For states that do depend on income taxes for revenue, a far easier and cheaper solution to getting that tax revenue would be to grant illegal workers amnesty or temporary worker status and tax them.
Some illegal immigrants already do pay federal taxes. According to the Social Security Administration, about half of all working illegal immigrants pay into Social Security. The population of working illegal immigrants in 2006 was estimated to be about 7.2 million, and most of these workers, even the ones contributing to Social Security, will not claim Social Security.
Even so, U.S. Rep. Charles Boustany suggested deporting all the illegal immigrants immediately. This is a fine idea, so long as you’re also fine with removing those 7.2 million paychecks from the economy. It’s true that illegal immigrants depress wages in select, low-skilled areas, but economists have pointed out that these cost savings have been passed on to everyone else through reduced costs in farm labor and construction. Granting amnesty or temporary worker status to these workers could fix the problem of low wages as well as generating more taxes.
Beside the fictions behind the need for mass deportation, the fiction that we need a wall is perhaps the most risible of all the nonsense.
Trump himself has said his wall will cost about $12 billion dollars, but according to the Washington Post, the wall will cost something closer to $25 billion, and that doesn’t include maintenance. Meanwhile, NASA’s annual budget is about $17 billion. And cost aside, the federal government will likely have to seize private ranch land across our Southern border via eminent domain to build the wall.
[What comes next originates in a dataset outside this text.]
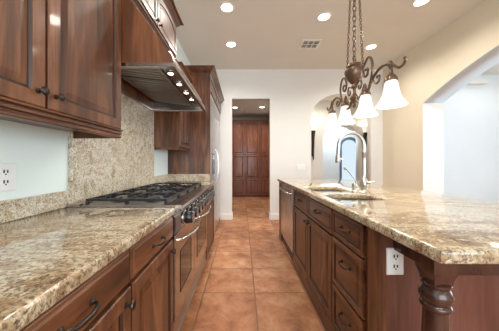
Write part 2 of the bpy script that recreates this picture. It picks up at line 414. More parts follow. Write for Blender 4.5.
CP = lambda a, b, t: Vector((a, b, t))
o = obj('countertop', curve_slab([(XW+.002, -.26), (-.372, -.26), (-.372, 1.211), (XW+.002, 1.211)], [], CP, ZU, ZT, .012), 'granite', loc=(-.7, .5, ZU), smooth=35)
tag(o, 'long gold granite countertop on the left in front of the range', 'countertop')
o = obj('countertop', curve_slab([(XW+.002, 2.334), (-.372, 2.334), (-.372, 2.947), (XW+.002, 2.947)], [], CP, ZU, ZT, .012), 'granite', loc=(-.7, 2.6, ZU), smooth=35)
tag(o, 'short gold granite countertop between the range and the refrigerator panel', 'countertop')
# granite splashes
o = obj('backsplash', B((XW+.001, XW+.021, -.26, 1.255, ZT, 1.004)), 'granite_wall', loc=(XW, .5, ZT), bevel=.002); tag(o, 'low granite backsplash strip under the white wall with the outlet', 'backsplash')
o = obj('backsplash', B((XW+.001, XW+.026, 1.256, 2.43, ZT, 1.86)), 'granite_wall', loc=(XW, 1.9, ZT), bevel=.002); tag(o, 'full height speckled granite slab behind the range', 'backsplash')
o = obj('backsplash', B((XW+.001, XW+.021, 2.432, 2.947, ZT, 1.012), (XW+.021, -.43, 2.927, 2.947, ZT, 1.012)), 'granite_wall', loc=(XW, 2.9, ZT), bevel=.002); tag(o, 'low granite backsplash beyond the range turning onto the wood refrigerator panel', 'backsplash')

# ------------------------------------------------------------------ left wall cabinets
UF = -.71
def crown_prof(h, p): return [(0, 0), (.008, 0), (.012, .10*h), (p*.35, .35*h), (p*.62, .62*h), (p*.70, .78*h), (p*.95, .82*h), (p, .90*h), (p, h), (0, h)]
t = thing('wall_cabinet', 'cherry wall cabinet over the near left counter with two knobbed doors', 'cabinet', (-.85, .6, 1.30))
y0, y1 = -.16, 1.268
obj('cabinet_body', B((XW+.001, UF, y0, y1, 1.34, 2.56)), 'wood', t)
mp = MX(UF, 1)
for ya, yb, ku in ((-.13, .312, -.10), (.318, .772, .742), (.782, 1.254, .812)):
    d = obj('door', panel_bm(mp, ya, yb, 1.352, 2.54), ['wood', 'glaze'], t); knob(mp, ku, 1.405, d)
bm = bmesh.new()
rail = [(-.012, 0), (.004, 0), (.010, .004), (.010, .012), (.004, .016), (.004, .020), (.014, .024), (.014, .032), (.008, .035), (.008, .038), (.021, .042), (.022, .048), (-.012, .048)]
sweep_path(bm, rail, [((UF, y0, 1.302), (1, 0, 0)), ((UF, y1, 1.302), (1, .15, 0)), ((XW+.002, y1, 1.302), (0, .15, 0))])
obj('light_rail', bm, ['wood_y'], t)
bm = bmesh.new(); sweep(bm, crown_prof(.09, .08), (UF, y0, 2.56), (UF, y1, 2.56), (1, 0, 0)); obj('crown_moulding', bm, 'wood_y', t)

# hood: wood canopy with cabinet above, stainless insert
HY0, HY1, HX, HZ = 1.276, 2.41, -.40, 1.745
t = thing('range_hood', 'cherry clad range hood with small doors above and a stainless lamp-lit underside', 'range hood', (-.8, 1.85, HZ))
yc1 = 2.335
# tapered body
bm = bmesh.new()
secs = [(HX, HZ, HY1), (HX-.006, HZ+.035, HY1), (-.665, 2.13, 2.36), (-.715, 2.24, yc1), (-.715, 2.62, yc1)]
bk = XW+.028
L = [[bm.verts.new((bk, HY0, z)), bm.verts.new((x, HY0, z)), bm.verts.new((x, ye, z)), bm.verts.new((bk, ye, z))] for x, z, ye in secs]
for A, C in zip(L, L[1:]):
    for i in range(4):
        if i == 3: bm.faces.new((A[3], A[0], C[0], C[3])); continue
        bm.faces.new((A[i], A[i+1], C[i+1], C[i]))
bm.faces.new(L[-1])
hb = obj('hood_canopy', bm, 'wood', t)
sm = hb.modifiers.new('solid', 'SOLIDIFY'); sm.thickness = .016; sm.offset = -1
mp = MX(-.715, 1)
mid = (HY0+yc1)/2
for ya, yb, ku in ((HY0+.012, mid-.004, mid-.035), (mid+.004, yc1-.010, mid+.035)):
    d = obj('door', panel_bm(mp, ya, yb, 2.285, 2.60, SMALLD, .05), ['wood', 'glaze'], t); knob(mp, ku, 2.315, d)
bm = bmesh.new()
mold = [(0, 0), (.010, .004), (.014, .012), (.024, .020), (.026, .030), (.012, .038), (.006, .046), (0, .046)]
sweep_path(bm, mold, [((-.715, HY0, 2.225), (1, 0, 0)), ((-.715, yc1, 2.225), (1, 1, 0)), ((bk, yc1, 2.225), (0, 1, 0))]); obj('band_moulding', bm, 'wood_y', t)
bm = bmesh.new(); sweep_path(bm, crown_prof(.085, .075), [((-.715, HY0, 2.60), (1, 0, 0)), ((-.715, yc1, 2.60), (1, 1, 0)), ((bk, yc1, 2.60), (0, 1, 0))]); obj('crown_moulding', bm, 'wood_y', t)

bm = bmesh.new()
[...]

All of this ignores the fact that half the illegal immigrants came here legally and overstayed their visas. All of this ignores the fact that, since 2000, illegal immigration from Asia has been outpacing migration from south of the border.
This ignores the fact that, according to the Pew Research Center, the population of illegal residents in the U.S. has been holding steady at about 11.3 million for the past five years.
But then, a firm grasp of reality might not get you elected.